**DATASET EXCERPTS**
- - - -
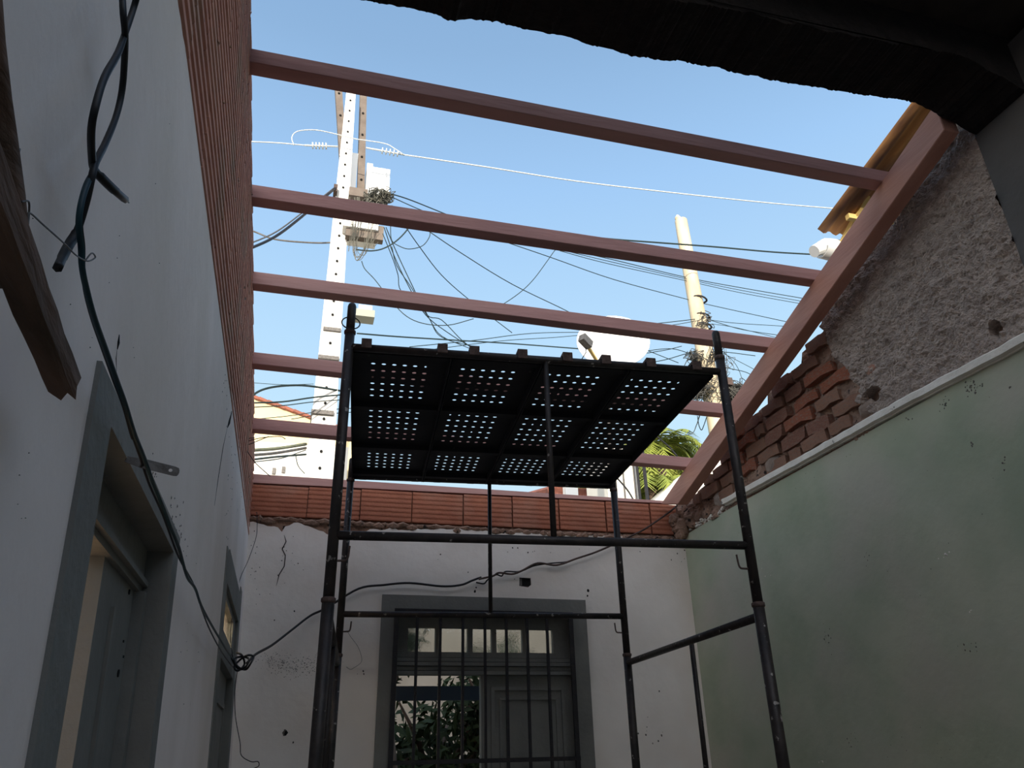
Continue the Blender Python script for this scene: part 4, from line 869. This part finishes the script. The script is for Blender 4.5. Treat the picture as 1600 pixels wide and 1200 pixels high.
- - - -
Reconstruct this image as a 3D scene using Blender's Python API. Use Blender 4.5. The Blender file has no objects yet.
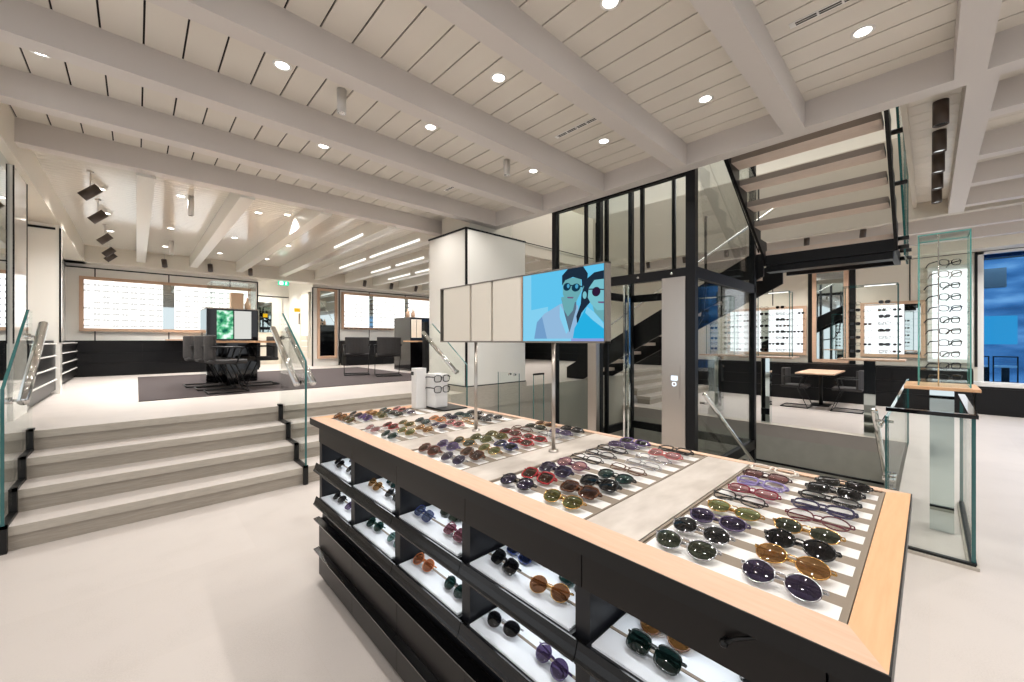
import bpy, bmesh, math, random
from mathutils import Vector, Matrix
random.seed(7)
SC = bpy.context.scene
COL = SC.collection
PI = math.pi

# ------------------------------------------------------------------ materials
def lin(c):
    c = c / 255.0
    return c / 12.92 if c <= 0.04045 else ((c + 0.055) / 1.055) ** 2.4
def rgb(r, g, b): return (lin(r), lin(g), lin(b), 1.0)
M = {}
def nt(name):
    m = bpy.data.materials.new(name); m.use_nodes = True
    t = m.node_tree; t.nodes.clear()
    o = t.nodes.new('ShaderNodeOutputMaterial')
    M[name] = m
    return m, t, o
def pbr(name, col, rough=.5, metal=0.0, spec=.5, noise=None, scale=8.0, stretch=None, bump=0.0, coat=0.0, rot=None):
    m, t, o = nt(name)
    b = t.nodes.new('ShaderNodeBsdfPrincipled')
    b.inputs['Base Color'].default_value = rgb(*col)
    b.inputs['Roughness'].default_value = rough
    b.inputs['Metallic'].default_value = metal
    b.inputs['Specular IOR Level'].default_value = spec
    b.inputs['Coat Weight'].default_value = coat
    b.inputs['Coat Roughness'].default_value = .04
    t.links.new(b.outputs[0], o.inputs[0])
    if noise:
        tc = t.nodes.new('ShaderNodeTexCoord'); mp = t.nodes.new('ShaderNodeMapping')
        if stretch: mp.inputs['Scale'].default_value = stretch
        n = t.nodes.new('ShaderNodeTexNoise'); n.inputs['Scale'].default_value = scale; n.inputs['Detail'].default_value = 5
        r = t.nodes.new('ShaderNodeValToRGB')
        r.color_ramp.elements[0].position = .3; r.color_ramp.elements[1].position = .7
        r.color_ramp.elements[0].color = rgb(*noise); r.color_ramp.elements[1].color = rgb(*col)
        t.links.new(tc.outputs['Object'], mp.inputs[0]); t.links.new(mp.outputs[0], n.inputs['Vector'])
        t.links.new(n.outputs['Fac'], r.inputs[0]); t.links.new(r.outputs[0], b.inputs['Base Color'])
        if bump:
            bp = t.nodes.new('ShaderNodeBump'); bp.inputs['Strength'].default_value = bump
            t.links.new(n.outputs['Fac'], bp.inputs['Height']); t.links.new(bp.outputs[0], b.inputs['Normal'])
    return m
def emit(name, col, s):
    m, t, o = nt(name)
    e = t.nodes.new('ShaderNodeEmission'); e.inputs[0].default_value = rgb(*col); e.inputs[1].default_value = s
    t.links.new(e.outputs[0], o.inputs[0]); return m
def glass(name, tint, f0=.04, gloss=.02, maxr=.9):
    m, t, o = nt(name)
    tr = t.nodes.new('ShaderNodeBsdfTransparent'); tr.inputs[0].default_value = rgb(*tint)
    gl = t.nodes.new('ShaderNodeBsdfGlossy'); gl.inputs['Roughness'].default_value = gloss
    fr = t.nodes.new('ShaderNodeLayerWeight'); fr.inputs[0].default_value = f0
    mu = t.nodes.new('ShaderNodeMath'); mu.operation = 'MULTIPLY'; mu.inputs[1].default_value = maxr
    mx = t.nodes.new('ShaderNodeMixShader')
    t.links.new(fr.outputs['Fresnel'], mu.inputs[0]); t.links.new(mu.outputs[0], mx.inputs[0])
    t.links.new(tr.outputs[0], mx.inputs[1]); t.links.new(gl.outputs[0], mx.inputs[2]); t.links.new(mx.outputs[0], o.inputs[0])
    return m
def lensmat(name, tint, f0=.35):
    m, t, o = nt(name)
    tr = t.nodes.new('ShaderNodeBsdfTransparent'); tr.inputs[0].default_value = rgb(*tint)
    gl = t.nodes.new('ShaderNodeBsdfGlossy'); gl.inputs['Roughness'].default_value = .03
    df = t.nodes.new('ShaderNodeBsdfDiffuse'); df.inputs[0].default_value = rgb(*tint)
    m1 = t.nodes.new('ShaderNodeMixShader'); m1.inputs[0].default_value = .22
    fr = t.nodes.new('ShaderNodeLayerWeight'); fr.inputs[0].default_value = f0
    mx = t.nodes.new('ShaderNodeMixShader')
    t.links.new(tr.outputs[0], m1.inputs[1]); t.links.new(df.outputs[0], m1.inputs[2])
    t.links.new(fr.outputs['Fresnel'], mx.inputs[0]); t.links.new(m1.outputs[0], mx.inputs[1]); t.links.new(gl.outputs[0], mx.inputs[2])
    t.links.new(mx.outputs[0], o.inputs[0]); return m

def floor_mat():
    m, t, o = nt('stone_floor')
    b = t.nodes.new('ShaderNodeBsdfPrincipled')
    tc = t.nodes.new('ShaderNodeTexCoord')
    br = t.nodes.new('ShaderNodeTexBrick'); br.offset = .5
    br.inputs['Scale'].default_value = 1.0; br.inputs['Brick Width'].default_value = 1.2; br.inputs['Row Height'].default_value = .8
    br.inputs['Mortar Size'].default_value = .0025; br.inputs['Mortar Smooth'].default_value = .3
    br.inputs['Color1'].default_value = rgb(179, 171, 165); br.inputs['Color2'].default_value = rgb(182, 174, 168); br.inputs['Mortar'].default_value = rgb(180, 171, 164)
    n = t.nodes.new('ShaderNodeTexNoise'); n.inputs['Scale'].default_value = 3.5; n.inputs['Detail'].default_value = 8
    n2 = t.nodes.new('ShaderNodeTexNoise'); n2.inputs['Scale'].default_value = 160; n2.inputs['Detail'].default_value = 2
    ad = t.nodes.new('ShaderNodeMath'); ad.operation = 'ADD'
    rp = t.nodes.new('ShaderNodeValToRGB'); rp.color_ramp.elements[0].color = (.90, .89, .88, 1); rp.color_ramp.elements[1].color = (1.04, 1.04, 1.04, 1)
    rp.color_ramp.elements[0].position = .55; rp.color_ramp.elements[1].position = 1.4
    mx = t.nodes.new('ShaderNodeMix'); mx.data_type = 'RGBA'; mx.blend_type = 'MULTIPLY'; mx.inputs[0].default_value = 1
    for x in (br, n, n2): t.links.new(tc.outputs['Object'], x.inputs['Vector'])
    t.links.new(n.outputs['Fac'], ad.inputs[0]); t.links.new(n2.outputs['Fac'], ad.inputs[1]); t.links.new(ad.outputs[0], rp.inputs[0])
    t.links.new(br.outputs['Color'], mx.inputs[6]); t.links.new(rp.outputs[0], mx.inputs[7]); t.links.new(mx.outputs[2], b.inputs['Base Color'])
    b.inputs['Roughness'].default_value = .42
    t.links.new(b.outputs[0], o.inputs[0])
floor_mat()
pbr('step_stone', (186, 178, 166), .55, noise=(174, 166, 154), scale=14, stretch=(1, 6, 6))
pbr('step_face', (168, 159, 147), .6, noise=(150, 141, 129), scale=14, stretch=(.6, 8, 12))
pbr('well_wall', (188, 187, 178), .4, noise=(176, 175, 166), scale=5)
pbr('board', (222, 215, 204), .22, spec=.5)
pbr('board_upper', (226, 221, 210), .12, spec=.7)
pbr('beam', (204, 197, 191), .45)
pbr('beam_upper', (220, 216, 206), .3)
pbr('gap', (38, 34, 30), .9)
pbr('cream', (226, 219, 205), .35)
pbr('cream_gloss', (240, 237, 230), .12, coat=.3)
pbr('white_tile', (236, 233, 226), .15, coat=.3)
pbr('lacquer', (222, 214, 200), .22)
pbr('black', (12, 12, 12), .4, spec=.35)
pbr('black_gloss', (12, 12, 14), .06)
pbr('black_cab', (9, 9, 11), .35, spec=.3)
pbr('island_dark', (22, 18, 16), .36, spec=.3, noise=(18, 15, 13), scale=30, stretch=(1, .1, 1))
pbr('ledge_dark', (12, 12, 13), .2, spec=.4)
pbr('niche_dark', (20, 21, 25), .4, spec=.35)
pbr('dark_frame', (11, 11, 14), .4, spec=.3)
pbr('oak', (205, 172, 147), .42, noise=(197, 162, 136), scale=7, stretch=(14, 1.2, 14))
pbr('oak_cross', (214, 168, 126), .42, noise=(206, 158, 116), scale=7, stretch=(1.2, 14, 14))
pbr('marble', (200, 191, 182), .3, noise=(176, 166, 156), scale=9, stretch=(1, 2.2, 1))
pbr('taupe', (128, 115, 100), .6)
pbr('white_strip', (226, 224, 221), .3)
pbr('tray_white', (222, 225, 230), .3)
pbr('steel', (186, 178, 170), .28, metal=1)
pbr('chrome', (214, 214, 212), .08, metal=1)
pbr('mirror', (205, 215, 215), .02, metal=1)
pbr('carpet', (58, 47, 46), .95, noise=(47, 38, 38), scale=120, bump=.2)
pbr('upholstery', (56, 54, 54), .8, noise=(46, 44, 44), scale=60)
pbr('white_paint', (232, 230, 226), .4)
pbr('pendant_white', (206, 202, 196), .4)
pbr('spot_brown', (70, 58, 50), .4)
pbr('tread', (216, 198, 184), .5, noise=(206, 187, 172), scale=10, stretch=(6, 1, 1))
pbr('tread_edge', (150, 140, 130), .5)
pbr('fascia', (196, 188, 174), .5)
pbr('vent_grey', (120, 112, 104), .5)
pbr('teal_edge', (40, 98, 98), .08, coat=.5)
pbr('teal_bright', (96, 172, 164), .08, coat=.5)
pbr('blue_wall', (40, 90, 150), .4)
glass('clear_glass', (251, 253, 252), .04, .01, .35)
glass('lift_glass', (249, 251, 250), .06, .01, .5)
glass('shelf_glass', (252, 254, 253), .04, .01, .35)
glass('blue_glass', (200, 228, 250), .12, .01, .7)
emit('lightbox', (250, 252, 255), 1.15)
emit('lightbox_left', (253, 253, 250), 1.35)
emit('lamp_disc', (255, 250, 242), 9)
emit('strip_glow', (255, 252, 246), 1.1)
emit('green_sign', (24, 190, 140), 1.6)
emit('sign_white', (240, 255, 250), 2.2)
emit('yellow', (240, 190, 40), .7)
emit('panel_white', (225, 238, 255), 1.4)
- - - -
**WORK TO DO**
Reproduce the data above exactly, but only from the line containing "Reconstruct this image" through the line containing "PI = math.pi"; skip the pictures.

**SOLUTION TO THIS TASK**
Reconstruct this image as a 3D scene using Blender's Python API. Use Blender 4.5. The Blender file has no objects yet.
import bpy, bmesh, math, random
from mathutils import Vector, Matrix
random.seed(7)
SC = bpy.context.scene
COL = SC.collection
PI = math.pi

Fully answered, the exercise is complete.